With more than 40 events over two weeks, the Newbury Spring Festival is alive and kicking. On Monday, the much-admired Vienna Piano Trio took to the platform at a new venue: St George’s Church, Wash Common. It is possessed of a cavernous acoustic, far from ideal for chamber music. But the trio took the venue in its stride, aided by discreet amplification supplied by the BBC — who broadcast the concert live (it’s on the iPlayer till Monday).

The trio established an intimate, happy, fluent feel in Mozart’s G major trio, K564. Rapport between the players (Matthias Gredler cello, Stefan Mendl piano, Wolfgang Redik violin) was impeccable, fully reflecting Mozart’s desire to create a partnership of equals, rather than a piano sonata with added strings.

Ravel, on the other hand, regarded the piano trio as a challenge: “I am working with the manic assurance and clarity of a madman,” he wrote when composing his A minor trio. As the Vienna Trio vividly demonstrated, Ravel used every sort of musical device to display the possible relationships between the three instruments. Finally in this class-act concert, Schubert and the Vienna Trio made it all seem easy — from the opening seconds, Schubert’s Trio in B flat major, D898, sounded youthful, energetic, and above all, confident.
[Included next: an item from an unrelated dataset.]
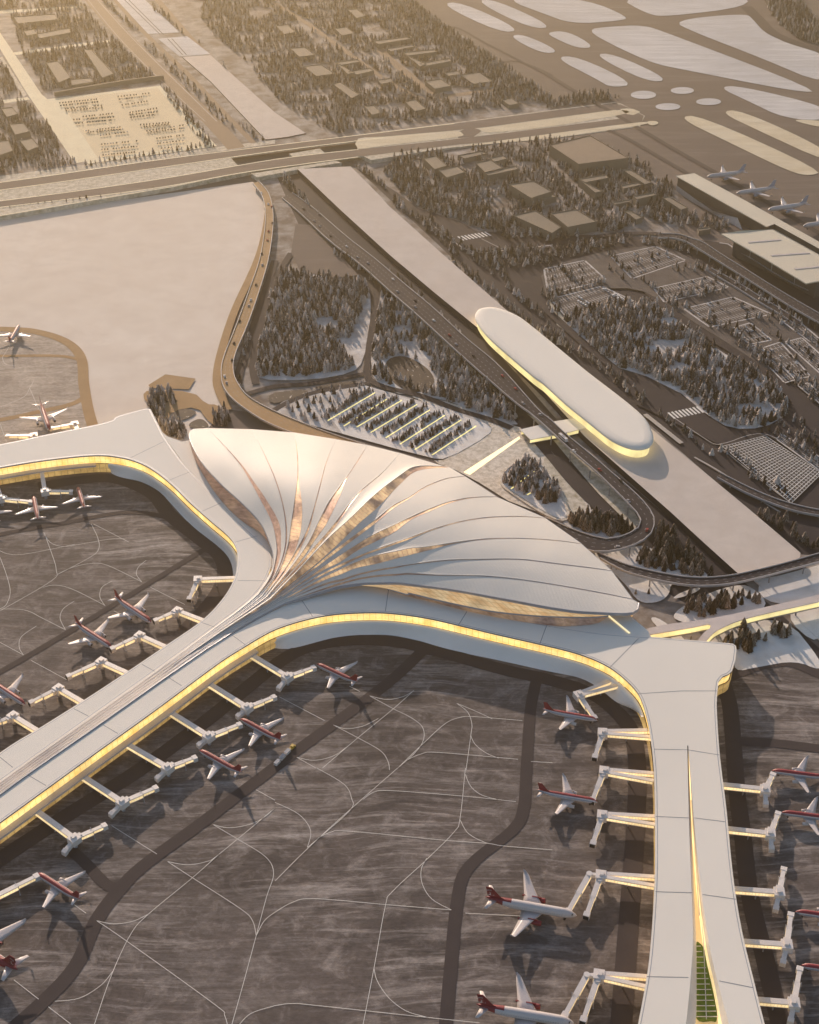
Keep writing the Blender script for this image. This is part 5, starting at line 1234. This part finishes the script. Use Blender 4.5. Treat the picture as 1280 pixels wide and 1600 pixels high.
# ================================================================ TREES
def conifer(seed, tiers, seg, near):
    """spruce: drooping ragged tiers of boughs; returns verts, tris, frost for height 1"""
    r = np.random.default_rng(seed); V=[]; T=[]; Fz=[]
    frost = r.uniform(-.1,.5)
    for k_ in range(tiers):
        t = k_/tiers; z0 = .10+.86*t; z1 = z0+.30*(1-.35*t); rad = .23*(1-t)**.8+.03
        a0 = r.uniform(0,6.28); i0 = len(V)
        V.append((r.uniform(-.01,.01), r.uniform(-.01,.01), min(1,z1) if k_ < tiers-1 else 1.0)); Fz.append(frost+.15)
        for s in range(seg):
            a = a0+2*math.pi*s/seg; q = rad*(r.uniform(.82,1.12) if s%2 else r.uniform(.50,.72)); d = r.uniform(-.035,.02)
            V.append((q*math.cos(a), q*math.sin(a), z0+d)); Fz.append(frost+(r.uniform(.15,.75) if s%2 else -.1))
        for s in range(seg): T.append((i0, i0+1+s, i0+1+(s+1)%seg))
        if near:
            j0 = len(V); V.append((0,0,z0+.05)); Fz.append(-.2)
            for s in range(seg): T.append((j0, i0+1+(s+1)%seg, i0+1+s))
    return np.array(V), np.array(T), np.array(Fz)
def treemesh(name, V, T, Fz, mat):
    me = bpy.data.meshes.new(name); me.vertices.add(len(V)); me.vertices.foreach_set('co', V.astype(np.float32).ravel())
    me.loops.add(T.size); me.loops.foreach_set('vertex_index', T.astype(np.int32).ravel())
    me.polygons.add(len(T)); me.polygons.foreach_set('loop_start', np.arange(0,T.size,3,dtype=np.int32)); me.polygons.foreach_set('loop_total', np.full(len(T),3,np.int32))
    at = me.attributes.new('frost','FLOAT','POINT'); at.data.foreach_set('value', Fz.astype(np.float32))
    me.materials.append(mat); me.update(calc_edges=True); me.validate(); return me
CLEAR = [A11(500,490, 590,455, 700,510, 745,570, 735,630, 640,650, 540,600), A11(560,400, 640,400, 720,470, 700,500, 600,455), A21(520,300, 600,290, 640,320, 560,330), A21(520,400, 660,395, 700,410, 620,450, 460,460), A21(900,690, 1010,690, 1020,715, 890,735), A21(780,530, 880,515, 850,545, 800,560), A11(410,240, 440,200, 460,250, 420,420, 380,510, 330,440), A11(280,390, 400,380, 400,520, 330,470)]
BAND = []      # roads kept free: polylines in world, half width
def rd(px, w): BAND.append((np.array([tuple(p)[:2] for p in W(sm(px,4),0)]), w))
for px, w in ((A11(475,170, 465,250, 440,400, 425,530),5),(A11(425,530, 440,575, 520,612, 680,650, 850,715, 1000,760, 1100,800),6),(A11(-130,640, 0,605, 180,590, 425,545),5),(A11(-40,740, 60,680, 200,630, 440,590),5),
    (A00(395,-40, 560,150, 760,350, 985,565, 1100,690),16),(A00(500,-40, 690,170, 860,330, 1000,480, 1180,665),6),(A00(700,-40, 880,170, 1010,300, 1290,560),8),(A10(-10,10, 150,110, 330,240, 560,400, 720,470),7),(A10(480,225, 600,330, 760,440, 1010,415),9),
    (A10(900,970,1010,930,1100,900),5),(A20(0,720,160,880,330,1010),5),(A21(300,90, 420,110, 560,230, 700,330, 880,440, 1060,560, 1200,700, 1300,800),8),(A20(-10,1150, 200,1105, 400,1085, 560,1090, 720,1130, 900,1240),8),(A00(-40,60,375,34),8),(A00(60,250,530,188),8)): rd(px, w)
for C in (fC, wC, vC): BAND.append((np.array([(p.x,p.y) for p in C]), 11))
EXW = [np.array([(p[0],p[1]) for p in q]) for q in EXCL]
def pip(X, poly):
    poly = np.asarray(poly, float); x, y = X[:,0], X[:,1]; c = np.zeros(len(X), bool); j = len(poly)-1
    for i in range(len(poly)):
        xi, yi, xj, yj = *poly[i], *poly[j]
        with np.errstate(divide='ignore', invalid='ignore'): c ^= ((yi > y) != (yj > y)) & (x < (xj-xi)*(y-yi)/(yj-yi+1e-12)+xi)
        j = i
    return c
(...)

The Newbury Festival (www.newburyspringfestival.org.uk) gives many opportunities to young artists, not least in its lunchtime Corn Exchange concerts. The first saw the Navarra String Quartet give a carefully detailed account of Haydn’s Quartet, Opus 20 No 3, followed by a full reflection of the light and shade to be found in Ravel’s string quartet. The Ravel — a last-minute substitution — was a particular triumph.